Whoever writes and arranges these headlines thinks he is very smart, very smart indeed — putting out propaganda garbed as news and assuming that none of us in the hinterland will hitch up our jeans, scratch our noggins, and mutter to ourselves, “Gee golly, all this slashin’ an’ slappin’ an’ puttin’ po’ fo’ks down in the dirt an’ devastatin’ sci-unz an’ med’cine. . . . Guess them kids that write the nooz back in Noo York City really hate that Mr. Trump.” Which is what the normal, non-dialectical reader concludes, and seeks news elsewhere.

This kind of “news” isn’t even new. A little later on March 16, a picture turned up next to “Top Stories,” showing a woman in a Big Bird costume, parading “in support of public broadcasting.” She held a sign saying, “Keep your mitts off me!” — an apparent protest against Trump’s plan to cut support for the Corporation for Public Broadcasting, which employs Big Bird (or the other way around, because Big Bird scratches up more than enough money to support himself independently of government handouts). Yet when I looked at the photo credit, I found that the picture was taken in 2012.

One mark of a dumb writer who thinks he’s smart is overkill. When people pile up redundant abuse, it’s often because they’re dumb enough to think that otherwise, their readers would be too dumb to get the point. Thus the Washington Post, in a Google Top Story from 6:35 p.m. on March 17:

Trump drags key foreign allies into controversy over unproven wiretap claims

Washington Post – 46 minutes ago

President Trump's unproven allegation that his predecessor wiretapped Trump Tower in New York ahead of the election blazed a new path of political disruption Friday as he dragged two foreign allies into his increasingly thin argument that he is right.

Emphasis added — I’m sure you wouldn’t have gotten the point unless I’d italicized those words. I love the image of world politics being disrupted by Trump’s claim that Obama’s spies listened in on him. Holy intelligence, Batman! But much quainter and more amusing is the image of yet another writer who believes that his attempts to manipulate the news will never be detected. It’s like a small child who imagines that he won’t be seen if he puts his hands over his eyes.

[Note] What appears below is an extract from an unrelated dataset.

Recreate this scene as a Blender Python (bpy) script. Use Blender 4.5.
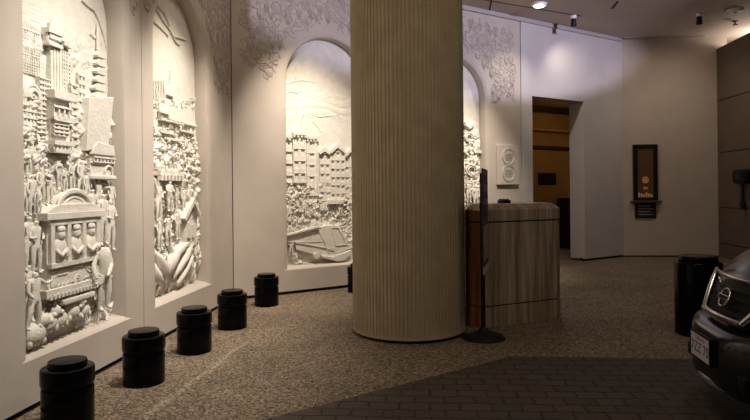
import bpy, bmesh, math, random
from mathutils import Vector, Matrix, noise
random.seed(7)
S = bpy.context.scene
for o in list(bpy.data.objects):
    bpy.data.objects.remove(o, do_unlink=True)
COL = S.collection
PI = math.pi
# ------------------------------------------------------------------ camera
F, HC, H0, ROLL = 590.0, 1.5, 190.0, 0.01
cd = bpy.data.cameras.new('camera')
cam = bpy.data.objects.new('camera', cd); COL.objects.link(cam)
cam.location = (0, 0, HC); cam.rotation_euler = (PI/2, ROLL, 0)
cd.sensor_fit = 'HORIZONTAL'; cd.sensor_width = 36; cd.lens = 36*F/750
cd.shift_y = -20/750; cd.clip_start = .05; cd.clip_end = 200
S.camera = cam
# ------------------------------------------------------------------ world, light, exposure
S.view_settings.view_transform = 'Standard'; S.view_settings.look = 'None'
S.view_settings.gamma = 1; S.view_settings.use_curve_mapping = False
S.view_settings.exposure = 0.45
W = bpy.data.worlds.new('world'); S.world = W; W.use_nodes = True
W.node_tree.nodes['Background'].inputs[0].default_value = (1, .86, .78, 1)
W.node_tree.nodes['Background'].inputs[1].default_value = .014

def lamp(kind, name, loc, target, energy, color, **kw):
    l = bpy.data.lights.new(name, kind); l.energy = energy; l.color = color
    for k, v in kw.items(): setattr(l, k, v)
    o = bpy.data.objects.new(name, l); COL.objects.link(o); o.location = loc
    if target is not None:
        o.rotation_euler = (Vector(target)-Vector(loc)).to_track_quat('-Z', 'Y').to_euler()
    return o
WARM = (1, .86, .71)
# alcove spots on the ceiling, one or two metres out in front of each alcove
def alcove_spot(loc, tgt, e, col=WARM, ang=70): lamp('SPOT', 'alcove_spot', loc, tgt, e, col, spot_size=math.radians(ang), spot_blend=1, shadow_soft_size=.06)
alcove_spot((-.55, 4.15, 4.6), (-2.45, 4.80, .65), 520, (1, .91, .80), 72)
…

Lest anyone believe that this kind of smartiness exists only on the left, try this headline, from the rightwing Washington Times (March 21):

Obama tried to legalize migrant accused of murdering 15-year-old step-daughter

By a cunning feat of translation, “the policies of the Obama administration” becomes “Obama,” and “a numerous class of foreigners” becomes “migrant accused of murdering 15-year-old step-daughter.” I remain a vigorous foe of mass migration (pp. 26–32), but I wonder whether there is anyone childish enough to read that headline and believe that President Obama devoted his scheming time to protecting the alleged murderer of a young woman. Yet that is what the headline, in its childish stupidity, tries to suggest.

I’ve found CBS radio an unlimited source of such childishness, which happens, with them, to be consistently of the politically correct variety. On March 18, many hours after an attempted terror attack at Orly Airport in France, CBS radio was still identifying the culprit only as “a French citizen” whose motives were being investigated. In the news network’s peculiar dialect, “a French citizen” now means “an immigrant who proclaimed himself a religious terrorist” — because that’s what Ziyed Ben Belgacem, who shouted “I am here to die in the name of Allah,” actually was.

When people pile up redundant abuse, it’s often because they’re dumb enough to think that otherwise, their readers would be too dumb to get the point.

Here’s another example from CBS. After the first dismal day of the Gorsuch hearings, Charles (“Chuck”) Schumer, minority leader of the Senate, made another one of his attempts at coming up with a catchy phrase. He does this continually. This time, he said that Gorsuch had spent the day “playing dodgeball” with the senators’ questions. Of course, Gorsuch was just following the universal procedure of judges being examined by senators — refusing to state his position on specific issues that might come before him. But CBS was childish enough to take Schumer seriously. Its evening report on the Gorsuch hearings consisted of just one line: “Democrats are frustrated with Gorsuch, who dodged questions on divisive issues.” Divisive was pronounced “diviSSive,” as ignorant people always pronounce it when they’re trying to appear high-class.

Aren’t you glad that CBS News blandly assumed that its role is to sympathize with “Democrats” (i.e., Schumer) about Gorsuch “dodging” questions, without bothering you with information about the questions he “dodged”? What tickles me is the network’s altruistic horror of “divisive” issues — altruistic because CBS would have no politics to report if there were no divisions among us.

But of course it doesn’t report on much of anything. Like the other beings and entities I’ve noticed in this column, CBS is just doing what kids do. Children want to be doctors, so they play doctor. They want to be firemen, so they roll a plastic truck around the floor and try to scream like a siren. These other people want to be reporters and commentators and public figures, so they play “politics.” The difference is that real kids eventually grow up.